An aura of jealousy arose from within the palace walls, from every room where a concubine lived, laughed, and cried. They had no friends amongst themselves, as each woman was competing with another to win over the latest emperor's heart. The status, wealth, and importance of every concubine depended on the number of nights the emperor visited them, and his wife was expected to be at peace with such norms of the royal family.
While the top most floor was secured for the emperor and his needs, the floor below that was reserved for his wife and children, and the third floor was guarded with great care as that's where his beautiful mistresses rested. The floor situated directly below the third floor was utilized as an office space for the emperor and his government officials, where some of the most momentous decisions would be made regarding the fate of China. The floors built below these four were deemed insignificant, as they were built for other family members of the royal family, friends, and guests from other kingdoms.

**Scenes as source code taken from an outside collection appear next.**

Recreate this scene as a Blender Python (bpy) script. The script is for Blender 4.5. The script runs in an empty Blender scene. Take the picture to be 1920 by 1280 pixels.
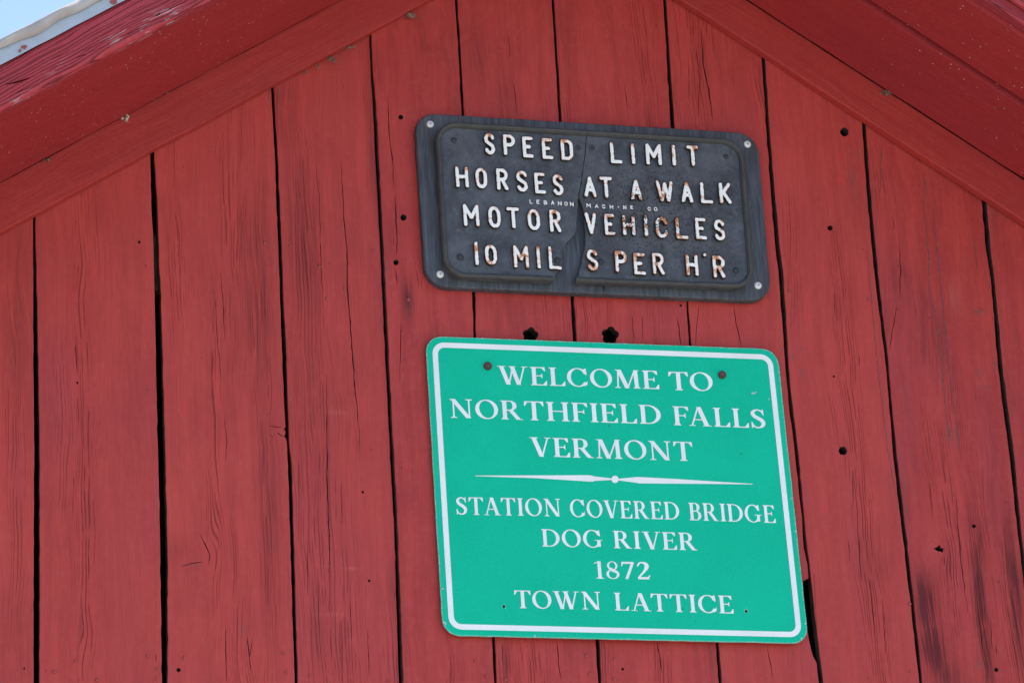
import bpy, math, random
import numpy as np
from mathutils import Vector, Matrix
from mathutils.geometry import tessellate_polygon
random.seed(7)
rng = np.random.default_rng(11)
scene = bpy.context.scene
col = scene.collection
R = math.radians

# ------------------------------------------------------------ camera, light
CAM = Vector((0.0, -7.8, 1.6))
YAW, PITCH, ROLL, FPX = 0.28275416, 0.37449463, -0.05989943, 7000.0
_f = Vector((math.sin(YAW)*math.cos(PITCH), math.cos(YAW)*math.cos(PITCH), math.sin(PITCH)))
_r0 = Vector((math.cos(YAW), -math.sin(YAW), 0))
_u0 = _r0.cross(_f)
CR = _r0*math.cos(ROLL) + _u0*math.sin(ROLL)
CU = -_r0*math.sin(ROLL) + _u0*math.cos(ROLL)
cd = bpy.data.cameras.new('camera')
cam = bpy.data.objects.new('camera', cd)
col.objects.link(cam)
cam.matrix_world = Matrix((
    (CR.x, CU.x, -_f.x, CAM.x), (CR.y, CU.y, -_f.y, CAM.y), (CR.z, CU.z, -_f.z, CAM.z), (0, 0, 0, 1)))
cd.sensor_width = 36
cd.lens = FPX*36/1920
cd.clip_start = 0.1
cd.clip_end = 2000
scene.camera = cam

SUN_EL, SUN_AZ = 52.0, 82.0      # high over the right-hand side, just behind the gable
world = bpy.data.worlds.new('World')
scene.world = world
world.use_nodes = True
wn = world.node_tree.nodes
wl = world.node_tree.links
sky = wn.new('ShaderNodeTexSky')
sky.sky_type = 'NISHITA'
sky.sun_disc = False
sky.sun_elevation = R(SUN_EL)
sky.sun_rotation = R(SUN_AZ)
wl.new(sky.outputs[0], wn['Background'].inputs[0])
wn['Background'].inputs[1].default_value = 0.078
sky.ozone_density = 1.5
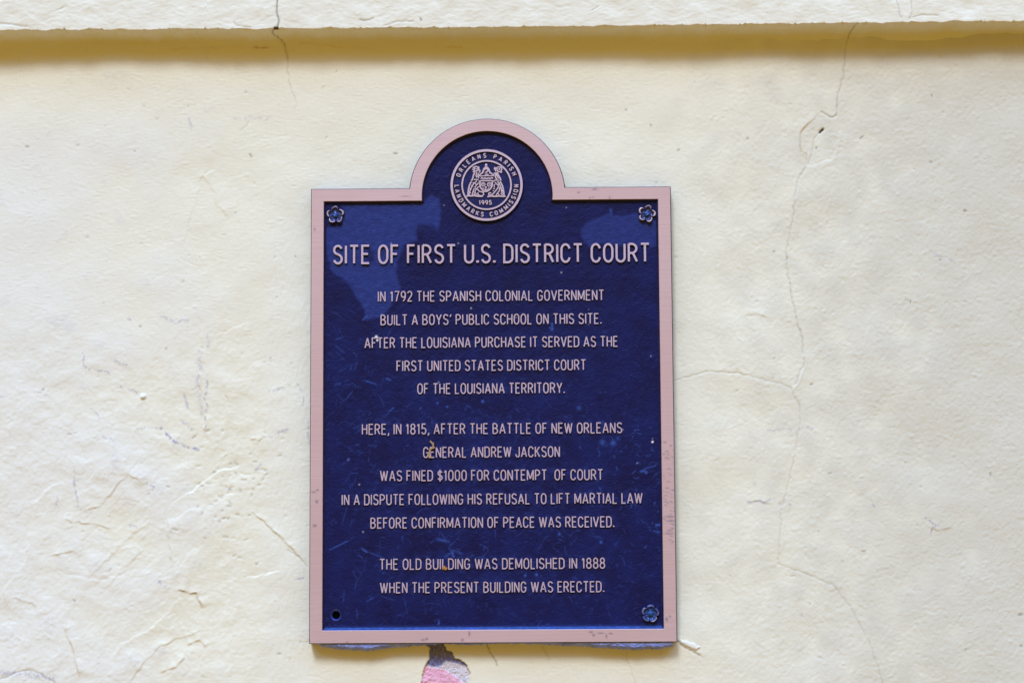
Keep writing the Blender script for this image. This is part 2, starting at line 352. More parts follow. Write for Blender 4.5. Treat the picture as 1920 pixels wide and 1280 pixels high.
# bluish rubbed marks on the paint
for i, (pts, w, vv) in enumerate([
    ([(388, 627), (390, 650)], .004, .25), ([(375, 660), (372, 720), (378, 775)], .005, .35), ([(388, 709), (386, 770), (385, 820)], .002, .6),
    ([(345, 740), (352, 765)], .003, .5), ([(302, 802), (320, 822), (345, 836), (371, 843)], .0028, .9), ([(255, 803), (300, 803)], .0015, .5),
    ([(343, 790), (360, 805)], .003, .6), ([(241, 730), (262, 742)], .0025, .55), ([(151, 654), (156, 675), (165, 692), (206, 702)], .0014, .75),
    ([(215, 675), (238, 684)], .002, .5), ([(170, 765), (186, 783)], .0012, .6), ([(190, 815), (216, 832)], .0015, .6),
    ([(140, 880), (142, 920), (150, 955)], .0022, .6), ([(110, 925), (104, 950)], .002, .6), ([(276, 905), (290, 912), (276, 928)], .002, .6),
    ([(300, 1090), (309, 1096)], .004, .8), ([(245, 984), (255, 986)], .003, .5), ([(508, 670), (508, 676)], .0018, .9),
    ([(500, 730), (530, 728)], .003, .5), ([(510, 815), (538, 806)], .004, .5), ([(545, 680), (570, 668)], .0014, .6), ([(557, 718), (568, 735), (568, 760)], .0012, .6),
    ([(578, 790), (580, 830)], .0025, .5), ([(480, 880), (490, 870)], .003, .5), ([(425, 915), (430, 917)], .002, .8), ([(0, 744), (12, 743)], .0018, .7), ([(62, 735), (92, 742)], .0012, .5),
    ([(555, 1085), (572, 1082)], .0015, .8), ([(0, 1262), (40, 1262), (100, 1270)], .006, .5), ([(300, 590), (330, 605), (355, 600)], .003, .4), ([(240, 597), (246, 600)], .002, .7),
    ([(1440, 806), (1500, 805), (1530, 797)], .002, .4), ([(1408, 820), (1416, 825)], .002, .7), ([(1402, 940), (1452, 938)], .0018, .6), ([(1528, 996), (1538, 994)], .0014, .8),
    ([(1745, 470), (1790, 495)], .0022, .35), ([(1530, 1137), (1537, 1134)], .0014, .8), ([(1735, 970), (1760, 985), (1745, 1000)], .0016, .7), ([(1640, 950), (1636, 945)], .0014, .7), ([(1720, 1104), (1727, 1105)], .0014, .8),
    ([(355, 222), (360, 240)], .003, .4), ([(440, 222), (505, 220)], .004, .25)]):
    rub(pts, w * 0.6, vv, 'blue', 100 + i, thr=-0.5)
q = P(268, 743); d = np.hypot(F.X - q[0], F.Z - q[1]); H += 0.0030 * np.clip(1 - (d / 0.0036) ** 2, 0, 1) ** 0.6; A['pale'] = np.maximum(A['pale'], (d < 0.005) * 1.0)
# flake lifted at the lower right corner of the plaque
fl = F.inside(jitter(PL([(1274, 1199), (1288, 1201), (1312, 1212), (1306, 1217), (1290, 1211), (1280, 1206)]), 0.0006, 0.004, 5, True)); H += 0.0016 * fl; A['pale'] = np.where(fl, 1.0, A['pale'])
# paint peeled away under the plaque
peel_px = [(797, 1196), (799, 1207), (807, 1215), (805, 1236), (798, 1247), (793, 1262), (790, 1280), (786, 1308), (796, 1330), (830, 1338), (862, 1326), (876, 1300), (878, 1280), (881, 1262), (875, 1247), (866, 1238), (853, 1234), (848, 1221), (838, 1219), (833, 1208), (830, 1196)]
peel = jitter(PL(peel_px), 0.0007, 0.0035, 9, True)
pin = F.inside(peel); D, SG, T = F.dist(peel + [peel[0]], 0.012)
H = np.where(pin, H - 0.006, H + 0.0006 * np.exp(-D / 0.006) * (D < 0.012))

# the wall sheet: fine where the photograph looks, running on plain to either side and down to the ground
fx = np.minimum(smooth01((F.X - F.x[0]) / 0.08), smooth01((F.x[-1] - F.X) / 0.08)); fz = smooth01((F.Z - F.z[0]) / 0.06)
H *= fx * fz
xs = np.concatenate([[-3.0, -2.0, -1.4, -1.0], F.x, [1.05, 1.4, 2.0, 3.0]]); zs = np.concatenate([[-1.6, -1.1, -0.75, -0.62], F.z, [0.9]])
def embed(a, mode='edge'): return np.pad(a, ((4, 1), (4, 4)), mode=mode)
VX, VZ = np.meshgrid(xs, zs); V = np.stack([VX, -embed(H, 'constant'), VZ], -1)
wall = grid_mesh('plaster_wall', V, m_wall, attrs={k: embed(a, 'constant' if k in ('dirt', 'blue', 'ochre') else 'edge') for k, a in A.items()})
tag(wall, 'cracked cream painted plaster wall behind the blue plaque, with a ledge above', 'wall')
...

The truth about royal families is that they are grounded in lies. Some lies are centuries old and have been carried from one generation onto the next until they become well-guarded secrets. These secrets are preserved in the walls of every palace, present in every room, with the scent of suspicion lingering at every door. Once a secret had been born, it was to be protected at all costs, or the price of disclosing it was paid by innocent inhabitants of the palace.
The servants, laborers, and guards of the royal palace often face a turbulent end. When a secret is revealed or treason committed, the burden of said atrocity is carried by the individual whose life is deemed to be of least value to the rest of the royal family. This means, when a member of the royal family commits a crime, its punishment is not borne by the criminal but by their subordinates, whether they are guilty or not. As wealth, status, and respect define an individual's worth, the royal palace servants were deemed unworthy of being alive when their value was assessed against the disadvantage of punishing a royal family member with death.